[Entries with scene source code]
↓↓↓

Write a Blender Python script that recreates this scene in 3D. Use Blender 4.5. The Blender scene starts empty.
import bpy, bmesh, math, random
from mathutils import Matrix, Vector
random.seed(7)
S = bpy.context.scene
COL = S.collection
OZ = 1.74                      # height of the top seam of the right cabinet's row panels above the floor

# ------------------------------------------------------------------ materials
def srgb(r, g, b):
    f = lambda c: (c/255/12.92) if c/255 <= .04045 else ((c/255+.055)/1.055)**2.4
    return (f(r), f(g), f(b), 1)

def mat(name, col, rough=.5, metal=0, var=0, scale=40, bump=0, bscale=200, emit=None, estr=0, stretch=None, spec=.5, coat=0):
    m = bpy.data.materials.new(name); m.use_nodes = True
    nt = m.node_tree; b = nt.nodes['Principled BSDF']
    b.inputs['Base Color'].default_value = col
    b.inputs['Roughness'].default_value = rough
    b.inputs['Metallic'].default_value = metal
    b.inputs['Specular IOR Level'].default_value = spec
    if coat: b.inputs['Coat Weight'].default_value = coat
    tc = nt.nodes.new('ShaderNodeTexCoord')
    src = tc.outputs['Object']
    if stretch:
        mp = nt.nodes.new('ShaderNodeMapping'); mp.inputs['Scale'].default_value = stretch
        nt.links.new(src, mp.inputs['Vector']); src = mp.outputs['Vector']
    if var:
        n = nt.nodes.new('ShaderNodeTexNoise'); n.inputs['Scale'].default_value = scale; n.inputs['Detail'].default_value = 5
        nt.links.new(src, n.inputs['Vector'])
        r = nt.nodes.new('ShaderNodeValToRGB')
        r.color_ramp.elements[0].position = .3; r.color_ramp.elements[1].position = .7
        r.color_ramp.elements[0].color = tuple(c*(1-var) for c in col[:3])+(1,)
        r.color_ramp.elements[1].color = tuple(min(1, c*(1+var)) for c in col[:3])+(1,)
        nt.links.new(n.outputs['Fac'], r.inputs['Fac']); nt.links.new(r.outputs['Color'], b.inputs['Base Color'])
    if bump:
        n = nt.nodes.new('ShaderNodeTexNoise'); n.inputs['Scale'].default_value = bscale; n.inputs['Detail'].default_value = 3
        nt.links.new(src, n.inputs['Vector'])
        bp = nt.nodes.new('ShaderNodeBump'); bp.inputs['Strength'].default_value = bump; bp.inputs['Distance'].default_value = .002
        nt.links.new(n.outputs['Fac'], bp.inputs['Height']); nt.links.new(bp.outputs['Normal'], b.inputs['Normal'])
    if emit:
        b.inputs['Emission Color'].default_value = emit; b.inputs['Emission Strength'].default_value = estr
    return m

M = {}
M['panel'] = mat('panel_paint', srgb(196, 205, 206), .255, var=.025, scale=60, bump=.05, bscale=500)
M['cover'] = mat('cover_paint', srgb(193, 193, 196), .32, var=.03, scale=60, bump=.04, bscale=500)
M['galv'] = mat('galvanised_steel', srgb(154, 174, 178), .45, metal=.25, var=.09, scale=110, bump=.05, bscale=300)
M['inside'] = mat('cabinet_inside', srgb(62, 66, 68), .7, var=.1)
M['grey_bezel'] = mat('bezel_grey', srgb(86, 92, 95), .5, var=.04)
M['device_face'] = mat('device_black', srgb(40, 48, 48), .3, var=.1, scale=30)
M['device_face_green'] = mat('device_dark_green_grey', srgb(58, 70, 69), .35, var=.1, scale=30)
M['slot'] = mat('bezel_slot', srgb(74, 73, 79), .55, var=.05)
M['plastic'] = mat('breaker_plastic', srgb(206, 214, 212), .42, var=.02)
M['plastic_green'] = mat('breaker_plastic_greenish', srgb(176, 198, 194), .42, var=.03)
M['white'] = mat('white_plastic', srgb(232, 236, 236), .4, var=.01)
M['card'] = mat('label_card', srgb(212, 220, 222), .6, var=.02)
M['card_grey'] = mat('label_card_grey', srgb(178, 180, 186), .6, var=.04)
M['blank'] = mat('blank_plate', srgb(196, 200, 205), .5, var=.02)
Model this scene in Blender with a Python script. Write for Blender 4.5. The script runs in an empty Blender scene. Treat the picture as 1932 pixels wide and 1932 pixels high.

↑↑↑

Requirements
Every entry should be printed again exactly as it stands.

Response
Write a Blender Python script that recreates this scene in 3D. Use Blender 4.5. The Blender scene starts empty.
import bpy, bmesh, math, random
from mathutils import Matrix, Vector
random.seed(7)
S = bpy.context.scene
COL = S.collection
OZ = 1.74                      # height of the top seam of the right cabinet's row panels above the floor

# ------------------------------------------------------------------ materials
def srgb(r, g, b):
    f = lambda c: (c/255/12.92) if c/255 <= .04045 else ((c/255+.055)/1.055)**2.4
    return (f(r), f(g), f(b), 1)

def mat(name, col, rough=.5, metal=0, var=0, scale=40, bump=0, bscale=200, emit=None, estr=0, stretch=None, spec=.5, coat=0):
    m = bpy.data.materials.new(name); m.use_nodes = True
    nt = m.node_tree; b = nt.nodes['Principled BSDF']
    b.inputs['Base Color'].default_value = col
    b.inputs['Roughness'].default_value = rough
    b.inputs['Metallic'].default_value = metal
    b.inputs['Specular IOR Level'].default_value = spec
    if coat: b.inputs['Coat Weight'].default_value = coat
    tc = nt.nodes.new('ShaderNodeTexCoord')
    src = tc.outputs['Object']
    if stretch:
        mp = nt.nodes.new('ShaderNodeMapping'); mp.inputs['Scale'].default_value = stretch
        nt.links.new(src, mp.inputs['Vector']); src = mp.outputs['Vector']
    if var:
        n = nt.nodes.new('ShaderNodeTexNoise'); n.inputs['Scale'].default_value = scale; n.inputs['Detail'].default_value = 5
        nt.links.new(src, n.inputs['Vector'])
        r = nt.nodes.new('ShaderNodeValToRGB')
        r.color_ramp.elements[0].position = .3; r.color_ramp.elements[1].position = .7
        r.color_ramp.elements[0].color = tuple(c*(1-var) for c in col[:3])+(1,)
        r.color_ramp.elements[1].color = tuple(min(1, c*(1+var)) for c in col[:3])+(1,)
        nt.links.new(n.outputs['Fac'], r.inputs['Fac']); nt.links.new(r.outputs['Color'], b.inputs['Base Color'])
    if bump:
        n = nt.nodes.new('ShaderNodeTexNoise'); n.inputs['Scale'].default_value = bscale; n.inputs['Detail'].default_value = 3
        nt.links.new(src, n.inputs['Vector'])
        bp = nt.nodes.new('ShaderNodeBump'); bp.inputs['Strength'].default_value = bump; bp.inputs['Distance'].default_value = .002
        nt.links.new(n.outputs['Fac'], bp.inputs['Height']); nt.links.new(bp.outputs['Normal'], b.inputs['Normal'])
    if emit:
        b.inputs['Emission Color'].default_value = emit; b.inputs['Emission Strength'].default_value = estr
    return m

M = {}
M['panel'] = mat('panel_paint', srgb(196, 205, 206), .255, var=.025, scale=60, bump=.05, bscale=500)
M['cover'] = mat('cover_paint', srgb(193, 193, 196), .32, var=.03, scale=60, bump=.04, bscale=500)
M['galv'] = mat('galvanised_steel', srgb(154, 174, 178), .45, metal=.25, var=.09, scale=110, bump=.05, bscale=300)
M['inside'] = mat('cabinet_inside', srgb(62, 66, 68), .7, var=.1)
M['grey_bezel'] = mat('bezel_grey', srgb(86, 92, 95), .5, var=.04)
M['device_face'] = mat('device_black', srgb(40, 48, 48), .3, var=.1, scale=30)
M['device_face_green'] = mat('device_dark_green_grey', srgb(58, 70, 69), .35, var=.1, scale=30)
M['slot'] = mat('bezel_slot', srgb(74, 73, 79), .55, var=.05)
M['plastic'] = mat('breaker_plastic', srgb(206, 214, 212), .42, var=.02)
M['plastic_green'] = mat('breaker_plastic_greenish', srgb(176, 198, 194), .42, var=.03)
M['white'] = mat('white_plastic', srgb(232, 236, 236), .4, var=.01)
M['card'] = mat('label_card', srgb(212, 220, 222), .6, var=.02)
M['card_grey'] = mat('label_card_grey', srgb(178, 180, 186), .6, var=.04)
M['blank'] = mat('blank_plate', srgb(196, 200, 205), .5, var=.02)
Model this scene in Blender with a Python script. Write for Blender 4.5. The script runs in an empty Blender scene. Treat the picture as 1932 pixels wide and 1932 pixels high.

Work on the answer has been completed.